Kapazität und nutzbare EnergieLadeverluste bei Powerstations
Wir haben inzwischen herausgefunden, dass nicht die komplette Energie nutzbar ist, die uns vom Hersteller versprochen wird. Jetzt kommt zu allem Übel noch der Faktor Ladeverluste mit ins Spiel. Wir untersuchen dabei fiktiv die Bluetti EB70.

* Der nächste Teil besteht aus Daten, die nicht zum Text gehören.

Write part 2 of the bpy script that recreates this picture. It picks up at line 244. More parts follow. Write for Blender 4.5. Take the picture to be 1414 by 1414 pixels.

Dabei handelt es sich um eine mittlere Powerstation mit 716 Wh Kapazität. Wie wir bereits gelernt haben, sind davon nur etwa 85 % (609 Wh) nutzbar. Möchten wir diese Powerstation jetzt wieder voll laden, treten dabei rund 15 % Ladeverluste auf. Diese 15 % beziehen sich allerdings die Bruttokapazität. Rechnen wir die Sicherheitsreserve raus, die ja eigentlich nicht nachgeladen werden muss, müsste man die Ladeverluste eigentlich mit 20 % beziffern. Die Praxis hat aber gezeigt, dass 15 % der Bruttokapazität ein realistischer Wert sind, der einfacher zu merken ist. Das bedeutet, dass wir 823 Wh Energie aus unserem heimischen Netz oder mittels Solarmodul zur Verfügung stellen müssen, um den Akku wieder komplett zu füllen. Noch abstruser wird dieses Rechenbeispiel, wenn wir uns die absoluten Zahlen anschauen. Wir müssen 823 Wh Energie aufwenden, um letztendlich 609 Wh mit unserer Powerstation nutzen zu können. Das bedeutet, dass 26 % der Energie letztendlich in Wärme umgewandelt werden. Bei der oben bereits erwähnten Bluetti AC200P wird dieser Faktor noch deutlicher. Hier werden 2300 Wh Energie benötigt, um 1700 Wh nutzen zu können. Bei 100 Ladezyklen im Jahr werden hier 60 kWh Energie zusätzlich verbraucht. Wer seine Powerstation über Solarpanels auflädt, wird von der zusätzlich benötigten Energie kaum etwas mitbekommen, da sich nur die Ladezeiten erhöhen. Nutzt man allerdings die heimische Steckdose, weil sich beispielsweise eine große PV Anlage auf dem Dach befindet, sollte man immer im Hinterkopf behalten, dass hier nicht unerhebliche Mengen an Energie in Wärme umgewandelt werden. Es kann in solchen Fällen durchaus Sinn ergeben, die Geräte direkt über das Netz zu versorgen, anstatt die hohen Wandlungsverluste in Kauf zu nehmen, nur weil man die Energie irgendwie speichern möchte.
Brutto VS Netto: ein Fazit
Wie man in unserem kleinen Artikel sehen kann, liegen zwischen den Herstellerangaben und der tatsächlich nutzbaren Kapazität von Powerstations nicht unerhebliche Differenzen. Damit klärt sich auch die Frage, warum die Powerstation schneller leer ist, als es die Berechnung eigentlich vermuten lässt. Wer dies alles beachtet, wird mit der Planung der entsprechenden Powerstation für sein Projekt weniger Probleme bekommen. Die dazugehörigen Ladeverluste verdeutlichen, dass es meist besser ist, die Energie direkt zu nutzen, wenn es denn nur irgendwie geht. Natürlich haben die Powerstations trotzdem ihre Daseinsberechtigung. Nicht überall steht eine Steckdose zur Verfügung und jede gespeicherte Kilowattstunde aus Sonnenenergie ist immer noch besser als nichts zu erzeugen und später das heimische Stromnetz zu belasten.